(Brief): Set down every entry again word for word, please, but skip the pictures.

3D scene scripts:
((
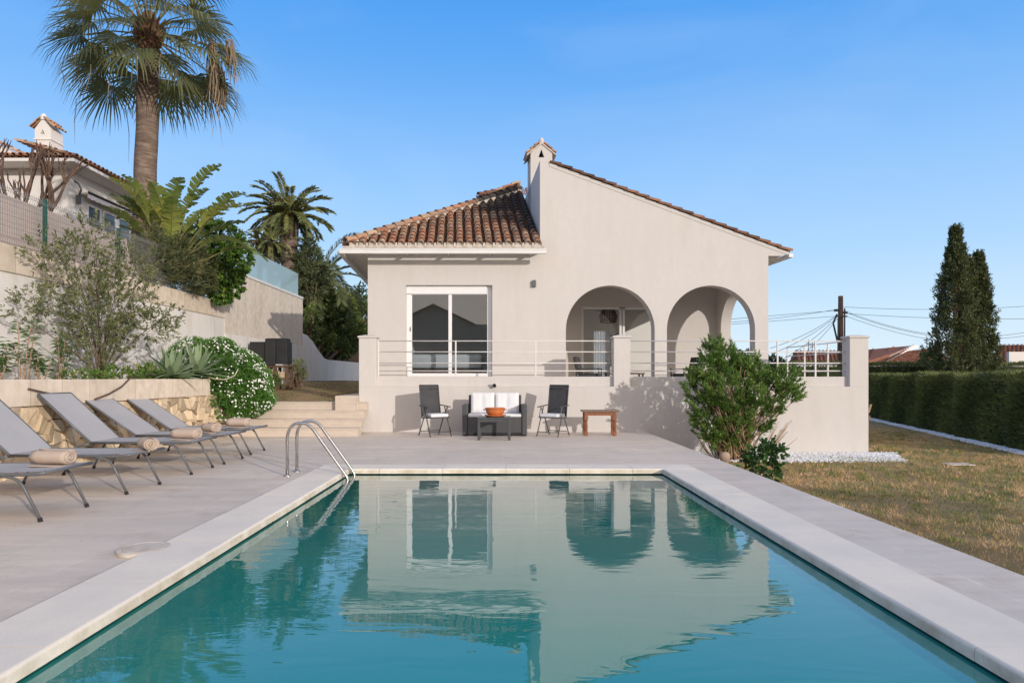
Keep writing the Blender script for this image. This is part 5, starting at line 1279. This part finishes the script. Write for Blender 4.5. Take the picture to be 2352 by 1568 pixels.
bt_('green_tree', 775, 870, 34, [(765, 740, 34, 33, 45), (785, 775, 35, 34, 38), (760, 790, 33.5, 28, 28), (795, 720, 36, 24, 30), (800, 760, 37, 28, 40)], 1400, .2, .09, 'dg2', 'mid green bushy tree left of the villa corner')
bt_('yellow_tree', 780, 870, 36, [(780, 700, 36, 22, 28), (760, 715, 36, 25, 26)], 420, .22, .09, 'dg3', 'yellowish green tree peeking above the bushy ones')
bt_('far_tree', 815, 870, 45, [(815, 700, 45, 16, 22), (828, 690, 45, 10, 28), (825, 735, 45, 26, 34), (800, 745, 45, 24, 24)], 500, .25, .12, 'dg1', 'darker distant tree close to the villa eaves')
bt_('far_tree', 833, 870, 41, [(835, 750, 41, 18, 55), (825, 790, 41, 26, 30)], 380, .2, .1, 'dg2', 'slim bush right beside the villa wall')
bt_('low_bush', 700, 870, 33, [(690, 600, 33, 20, 16), (650, 600, 34, 34, 14), (620, 592, 34, 26, 12)], 320, .2, .06, 'dg4', 'low hedge behind the glass balustrade at the date palm foot', zb=3.3)
bt_('climber', 712, 840, 28, [(714, 745, 28, 14, 40), (738, 783, 29.5, 24, 20), (770, 797, 32, 28, 12)], 420, .14, .08, 'dg2', 'leafy climber draping over the garden wall')
bt_('dead_bush', 682, 885, 21, [(682, 858, 21, 11, 20)], 60, .14, .03, 'oliveish', 'withered brown bush beside the barbecue', 1.0)
bt_('small_shrub', 610, 885, 18, [(612, 880, 18, 24, 12)], 130, .12, .03, 'dg2', 'low green shrub under the barbecue stand', 1.0, per=8, zb=.85)

# ================================================================ RIGHT SIDE BACKGROUND
M['hedge'] = foliage('cypress hedge sprays', (.06, .07, .025), (.15, .18, .05), (.32, .32, .10))
def hedge(name, p0, p1, width, z0, z1, n, L, W, label, top_round=.12, mat='hedge'):
    p0 = Vector((*p0, 0)); p1 = Vector((*p1, 0)); d = (p1-p0); Ln = d.length; d.normalize(); s = Vector((d.y, -d.x, 0))  # s points to the right of travel
    root = empty(name, (p0.x, p0.y, z0)); tag(root, label, 'hedge', None); lv = MB(); co = MB()
    H = z1-z0
    m = int(Ln/.8)+1; vs = []; w_ = width/2-.10
    for i in range(m+1):
        c = d*(Ln*i/m); vs += [c+s*w_, c+s*w_+Vector((0, 0, H-.12)), c-s*w_+Vector((0, 0, H-.12)), c-s*w_]
    fs = [(i*4+k, i*4+4+k, i*4+5+k, i*4+1+k) for i in range(m) for k in range(3)]+[(0, 1, 2, 3), (m*4+3, m*4+2, m*4+1, m*4)]
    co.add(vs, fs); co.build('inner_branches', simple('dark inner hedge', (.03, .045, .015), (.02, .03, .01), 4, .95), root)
    u = NR.uniform(0, Ln, n); r = NR.random(n); z = NR.uniform(0, H, n)
    side = np.where(r < .62, -1.0, np.where(r < .88, 0, 1.0))
    wv = .06*np.sin(u*1.7)+.05*np.sin(u*3.9+1)+NR.normal(0, .03, n)
    topw = .03*np.sin(u*.9)+.03*np.sin(u*2.3)
    off_ = np.where(side == 0, NR.uniform(-1, 1, n)*width/2, side*(width/2+wv-.05))
    zz = np.where(side == 0, H+topw+NR.normal(0, .02, n), z)
    D_ = np.array(d); S_ = np.array(s)
    P = D_[None]*u[:, None]+S_[None]*off_[:, None]; P[:, 2] = zz
    dr = np.where((side == 0)[:, None], np.array([0, 0, 1.0]), S_[None]*side[:, None]*.7+np.array([0, 0, .7]))+NR.normal(size=(n, 3))*.45
    tone = .45+.18*np.sin(u*2.1+zz*2)+NR.normal(0, .16, n)
    # sparse brown patches low down
    leafq(lv, P, dr, NR.uniform(.7, 1.3, n)*L, W, tone); lv.build('foliage', M[mat], root)
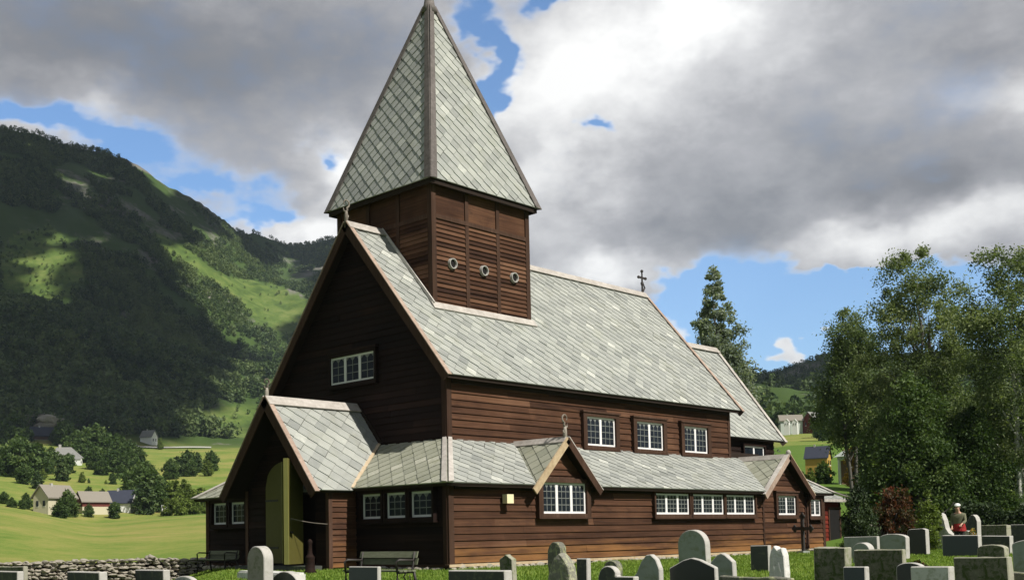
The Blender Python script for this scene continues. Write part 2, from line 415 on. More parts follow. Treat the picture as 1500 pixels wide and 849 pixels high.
))
(Full solution):
Keep writing the Blender script for this image. This is part 5, starting at line 1279. This part finishes the script. Write for Blender 4.5. Take the picture to be 2352 by 1568 pixels.
bt_('green_tree', 775, 870, 34, [(765, 740, 34, 33, 45), (785, 775, 35, 34, 38), (760, 790, 33.5, 28, 28), (795, 720, 36, 24, 30), (800, 760, 37, 28, 40)], 1400, .2, .09, 'dg2', 'mid green bushy tree left of the villa corner')
bt_('yellow_tree', 780, 870, 36, [(780, 700, 36, 22, 28), (760, 715, 36, 25, 26)], 420, .22, .09, 'dg3', 'yellowish green tree peeking above the bushy ones')
bt_('far_tree', 815, 870, 45, [(815, 700, 45, 16, 22), (828, 690, 45, 10, 28), (825, 735, 45, 26, 34), (800, 745, 45, 24, 24)], 500, .25, .12, 'dg1', 'darker distant tree close to the villa eaves')
bt_('far_tree', 833, 870, 41, [(835, 750, 41, 18, 55), (825, 790, 41, 26, 30)], 380, .2, .1, 'dg2', 'slim bush right beside the villa wall')
bt_('low_bush', 700, 870, 33, [(690, 600, 33, 20, 16), (650, 600, 34, 34, 14), (620, 592, 34, 26, 12)], 320, .2, .06, 'dg4', 'low hedge behind the glass balustrade at the date palm foot', zb=3.3)
bt_('climber', 712, 840, 28, [(714, 745, 28, 14, 40), (738, 783, 29.5, 24, 20), (770, 797, 32, 28, 12)], 420, .14, .08, 'dg2', 'leafy climber draping over the garden wall')
bt_('dead_bush', 682, 885, 21, [(682, 858, 21, 11, 20)], 60, .14, .03, 'oliveish', 'withered brown bush beside the barbecue', 1.0)
bt_('small_shrub', 610, 885, 18, [(612, 880, 18, 24, 12)], 130, .12, .03, 'dg2', 'low green shrub under the barbecue stand', 1.0, per=8, zb=.85)

# ================================================================ RIGHT SIDE BACKGROUND
M['hedge'] = foliage('cypress hedge sprays', (.06, .07, .025), (.15, .18, .05), (.32, .32, .10))
def hedge(name, p0, p1, width, z0, z1, n, L, W, label, top_round=.12, mat='hedge'):
    p0 = Vector((*p0, 0)); p1 = Vector((*p1, 0)); d = (p1-p0); Ln = d.length; d.normalize(); s = Vector((d.y, -d.x, 0))  # s points to the right of travel
    root = empty(name, (p0.x, p0.y, z0)); tag(root, label, 'hedge', None); lv = MB(); co = MB()
    H = z1-z0
    m = int(Ln/.8)+1; vs = []; w_ = width/2-.10
    for i in range(m+1):
        c = d*(Ln*i/m); vs += [c+s*w_, c+s*w_+Vector((0, 0, H-.12)), c-s*w_+Vector((0, 0, H-.12)), c-s*w_]
    fs = [(i*4+k, i*4+4+k, i*4+5+k, i*4+1+k) for i in range(m) for k in range(3)]+[(0, 1, 2, 3), (m*4+3, m*4+2, m*4+1, m*4)]
    co.add(vs, fs); co.build('inner_branches', simple('dark inner hedge', (.03, .045, .015), (.02, .03, .01), 4, .95), root)
    u = NR.uniform(0, Ln, n); r = NR.random(n); z = NR.uniform(0, H, n)
    side = np.where(r < .62, -1.0, np.where(r < .88, 0, 1.0))
    wv = .06*np.sin(u*1.7)+.05*np.sin(u*3.9+1)+NR.normal(0, .03, n)
    topw = .03*np.sin(u*.9)+.03*np.sin(u*2.3)
    off_ = np.where(side == 0, NR.uniform(-1, 1, n)*width/2, side*(width/2+wv-.05))
    zz = np.where(side == 0, H+topw+NR.normal(0, .02, n), z)
    D_ = np.array(d); S_ = np.array(s)
    P = D_[None]*u[:, None]+S_[None]*off_[:, None]; P[:, 2] = zz
    dr = np.where((side == 0)[:, None], np.array([0, 0, 1.0]), S_[None]*side[:, None]*.7+np.array([0, 0, .7]))+NR.normal(size=(n, 3))*.45
    tone = .45+.18*np.sin(u*2.1+zz*2)+NR.normal(0, .16, n)
    # sparse brown patches low down
    leafq(lv, P, dr, NR.uniform(.7, 1.3, n)*L, W, tone); lv.build('foliage', M[mat], root)
The Blender Python script for this scene continues. Write part 2, from line 415 on. More parts follow. Treat the picture as 1500 pixels wide and 849 pixels high.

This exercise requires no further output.